De heer Roemer heeft nog gevraagd of de staatssecretaris wil zorgen voor landelijke afspraken over een landelijke formule voor het geval de markt ermee akkoord gaat, voor een systeem van snelbussen. De verantwoordelijkheid voor dergelijke snelwegbussen ligt bij de decentrale overheden, evenals de afstemming daartussen. Verkeer en Waterstaat is daar geen partij in. De decentrale overheden kunnen zelf een landelijke formule ontwikkelen, wanneer daar de behoefte blijkt. Op het ogenblik is er een aantal goedlopende snelwegbusconcepten, zoals de interliners. Zij vervullen een rol op trajecten waar de trein ontbreekt en waar wel vraag is naar langeafstandsvervoer.

Ik kom toe aan de motie op stuk nr. 32, van de heer Roemer. Daarin wordt de regering verzocht een landelijke formule voor een nationaal interlinernet te ontwikkelen en uiterlijk in mei 2008 met voorstellen te komen. Naar aanleiding van het antwoord dat ik reeds heb gegeven, ontraad ik aanneming van die motie. Het ontwikkelen van productformules is een taak van vervoersbedrijven en decentrale overheden.

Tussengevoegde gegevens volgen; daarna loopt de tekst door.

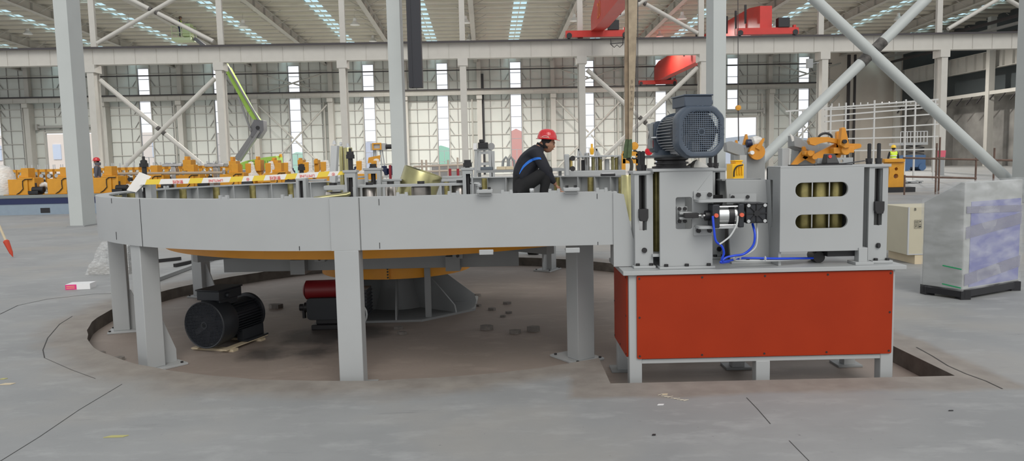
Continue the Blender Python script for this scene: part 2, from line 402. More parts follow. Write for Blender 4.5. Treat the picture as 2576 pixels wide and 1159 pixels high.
for z in girt_z:
    m = MB(); e = WU0
    for a, b, u in gaps:
        if has_door(u) and z < 6.3: a, b = u-3.05, u+3.05
        bbox_uv(m, e, a, V3-.14, V3-.002, z-.045, z+.045); e = b
    bbox_uv(m, e, 41.5, V3-.14, V3-.002, z-.045, z+.045)
    m.build('girt', STEELW, wall_back, smooth=False)
RODM = mat('sag_rod_grey', (.26,.25,.24), .6)
k = 0
for b_ in range(-7, 5):
    base = -.615 + 8.93*b_
    for off in (1.35, 2.7, 6.3, 7.65):
        u = base + off; z0 = .2
        if has_door(base+4.5) and 1.4 < off < 7.6: z0 = 7.3
        m = MB(); bbox_uv(m, u-.035, u+.035, V3-.06, V3-.002, z0, 14.6); m.build('sag_rod', RODM, wall_back, smooth=False)
    um = base + 4.465; m = MB()
    for z in girt_z[:-1]:
        if has_door(um) and z < 6.4: continue
        for sgn in (-1, 1):
            a = B(um+sgn*.78, V3-.08, z+.9); c = B(um+sgn*1.33, V3-.08, z+.05); m.bar(a, c, .06, .06)
    m.build('corner_strut', RODM, wall_back, smooth=False)
    for sgn in (-1, 1):
        m = MB(); zz = doors.get(min(doors, key=lambda d: abs(d-um)), 0) if has_door(um) else 0
        bbox_uv(m, um+sgn*.76-.05, um+sgn*.76+.05, V3-.16, V3-.003, zz, 14.5); m.build('jamb_post', STEELW, wall_back, smooth=False)
# white pilaster columns on the wall, one per bay, each with a drain pipe
wi = 0
for k in range(-7, 5):
    u = -.615 + 8.93*k
    m = MB(); bbox_uv(m, u-.3, u+.3, V3-1.2, V3-.16, 0, 9.55); bbox_uv(m, u-.25, u+.25, V3-.8, V3-.16, 9.55, 14.6); bbox_uv(m, u-.34, u+.34, V3-1.5, V3-.16, 9.1, 9.59)
    m.build('wall_column', STEELW, wall_back, smooth=False)
    m = MB(); m.cyl(B(u-.9, V3-.4, 0), B(u-.9, V3-.4, 9.2), .11, 8); m.build('drain_pipe', STEELW, wall_back)
for i, u in enumerate(sorted(win_u)):
    if u < -62: continue
    z0 = .3
    if has_door(u): z0 = doors[min(doors, key=lambda d: abs(d-u))] + 1.0
    r = thing('window_%d' % (i+1), None, None, B(u, V3, z0), kind='structure')
    m = MB(); bbox_uv(m, u-HW, u-HW+.07, V3-.04, V3+.08, z0, 13.6); bbox_uv(m, u+HW-.07, u+HW, V3-.04, V3+.08, z0, 13.6)
    z = z0
    while z < 13.6:
        bbox_uv(m, u-HW, u+HW, V3-.03, V3+.06, z, z+.06); z += 1.33
    bbox_uv(m, u-HW, u+HW, V3-.03, V3+.06, 13.54, 13.6)
    if z0 < 1: bbox_uv(m, u-.03, u+.03, V3-.03, V3+.06, z0, 3.0)
    m.build('window_frame', mat('window_frame_grey', (.33,.34,.36), .5), r, smooth=False)
    m = MB(); bbox_uv(m, u-HW+.07, u+HW-.07, V3+.02, V3+.03, z0+.05, 13.55); m.build('pane', PANE, r, smooth=False)
for i, (u, zt) in enumerate(doors.items()):
    r = thing('door_%d' % (i+1), None, None, B(u, V3, 0), kind='structure')
    m = MB(); bbox_uv(m, u-3.2, u-3.0, V3-.2, V3+.1, 0, zt); bbox_uv(m, u+3.0, u+3.2, V3-.2, V3+.1, 0, zt); bbox_uv(m, u-3.2, u+3.2, V3-.2, V3+.1, zt, zt+.2)
    m.build('door_frame', STEELW, r, smooth=False)
    m = MB(); m.cyl(B(u-3.6, V3-.5, zt+.75), B(u+3.6, V3-.5, zt+.75), .16, 12); bbox_uv(m, u-3.8, u-3.6, V3-.75, V3-.2, zt+.4, zt+1.1); bbox_uv(m, u+3.6, u+3.8, V3-.75, V3-.2, zt+.4, zt+1.1)
    m.build('shutter_roll', mat('shutter_grey', (.36,.35,.33), .6), r)

# the roof over the far bay
ceil = MB(); e = -74.0; strips = []
vv = [56.0, V3+1]
k = -8
while -1.35 + 9*k + 4.5 < 60:
    c = 3.4 - 9 + 9*(k+1) ; k += 1
    if c < -73: continue
    p = [B(e,vv[0],zr(vv[0])), B(c-.6,vv[0],zr(vv[0])), B(c-.6,vv[1],zr(vv[1])), B(e,vv[1],zr(vv[1]))]; q = [a + Vector((0,0,.12)) for a in p]
    ceil.hexa(p + q); strips.append(c); e = c+.6
p = [B(e,vv[0],zr(vv[0])), B(70,vv[0],zr(vv[0])), B(70,vv[1],zr(vv[1])), B(e,vv[1],zr(vv[1]))]; ceil.hexa(p + [a + Vector((0,0,.12)) for a in p])
ceiling = ceil.build('ceiling', ROOFM, smooth=False); tag(ceiling, kind='structure')
for c in strips:
    m = MB(); p = [B(c-.6,vv[0],zr(vv[0])+.05), B(c+.6,vv[0],zr(vv[0])+.05), B(c+.6,vv[1],zr(vv[1])+.05), B(c-.6,vv[1],zr(vv[1])+.05)]
    m.hexa(p + [a + Vector((0,0,.01)) for a in p]); m.build('skylight_strip', SKYL, ceiling, smooth=False)
    m = MB(); p = [B(c-.03,vv[0],zr(vv[0])-.02), B(c+.03,vv[0],zr(vv[0])-.02), B(c+.03,vv[1],zr(vv[1])-.02), B(c-.03,vv[1],zr(vv[1])-.02)]
    m.hexa(p + [a + Vector((0,0,.06)) for a in p]); m.build('skylight_rib', PURL, ceiling, smooth=False)
v = 57.0
while v < 91:
    z = zr(v); m = MB()
    bbox_uv(m, -70, 66, v, v+.02, z-.19, z); bbox_uv(m, -70, 66, v, v+.10, z-.205, z-.19); bbox_uv(m, -70, 66, v-.09, v+.02, z-.02, z-.001)
    m.build('purlin', PURL, ceiling, smooth=False); v += 1.75
for k in range(-7, 7):
    u = -.95 + 9*k; m = MB()
    for (w2, a, b) in ((.22, .27, .30), (.02, .30, .95), (.22, .95, .98)):
        q = [B(u-w2,56.2,zr(56.2)-b), B(u+w2,56.2,zr(56.2)-b), B(u+w2,V3-.2,zr(V3)-b), B(u-w2,V3-.2,zr(V3)-b)]
        m.hexa(q + [x + Vector((0,0,b-a)) for x in q])
    v = 57.5
    while v < 90:
        bbox_uv(m, u-.2, u+.2, v, v+.02, zr(v)-.95, zr(v)-.3); v += 2.9
    m.build('rafter', STEELW, ceiling, smooth=False)
    m = MB(); v = 58.45
    while v < 90:
        for s_ in (-1, 1): m.bar(B(u+s_*.1, v, zr(v)-.9), B(u+s_*1.3, v, zr(v)-.25), .05, .05)
        v += 2.9
    m.build('fly_brace', STEELW, ceiling, smooth=False)

# near columns (row one), standing on the floor
def heavy_column(u, label, zt=12.0):
    c = B(u, V1, 0); r = thing('steel_column', label, 'column', c, 'heavy pale steel columns of the near row')
    m = MB(); w_, d_ = .355, .66
    bbox_uv(m, u-w_/2, u+w_/2, V1-.02, V1+d_, 0.02, zt); m.build('shaft', COLW, r, bevel=.008)
    m = MB(); bbox_uv(m, u-w_/2-.06, u+w_/2+.06, V1-.08, V1+d_+.06, 0, .03); m.build('base_plate', PAINT2, r)
    return r
heavy_column(-11.19, 'heavy pale column in front of the blue-striped machine bed, left of the ring')
heavy_column(-2.40, 'heavy pale column rising behind the tilted olive cylinder')
heavy_column(6.5, 'heavy pale column rising behind the grey fan motor')
heavy_column(15.54, 'heavy pale column at the right edge behind the wrapped console')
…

Vervolgens kom ik te spreken over de motie van de heer Roemer op stuk nr. 33, waarbij ik tevens zou willen betrekken de motie van de heer Anker en mevrouw Roefs op stuk nr. 56. Laatstgenoemde motie verzoekt de regering een pilot met hoogfrequent busvervoer op een filegevoelig traject in de Randstad op te zetten, inclusief haltes bij bedrijvenlocaties. Tevens vraagt de motie om te onderzoeken of bussen vaker gebruik kunnen maken van de vluchtstrook. Deze motie vind ik buitengewoon sympathiek, zodat ik er geen bezwaar tegen heb. Het idee van de pilot met hoogfrequent busvervoer zal ik overnemen. Wat betreft het gebruik van de vluchtstrook wordt al bezien of wegbeheerders hiervoor ruimte kunnen bieden binnen de verkeerskundige veiligheidskaders. In die zin worden de beide indieners dus al op hun wenken bediend. De motie op stuk nr. 33 gaat evenwel een stapje verder, reden waarom ik aanneming daarvan zou willen ontraden.

De heer Roemer (SP):

Ik doe echt mijn best om u te volgen, maar ik snap werkelijk niet waarom de motie op stuk nr. 56 wel een positief advies krijgt en mijn motie op stuk nr. 33 niet. Met de indieners van de andere motie heb ik zelfs nog gesprekken gehad om beide moties in elkaar te schuiven. Mijn motie verzoekt om het initiatief verder uit te werken. Waarom stuit dat nu bij u op bezwaren?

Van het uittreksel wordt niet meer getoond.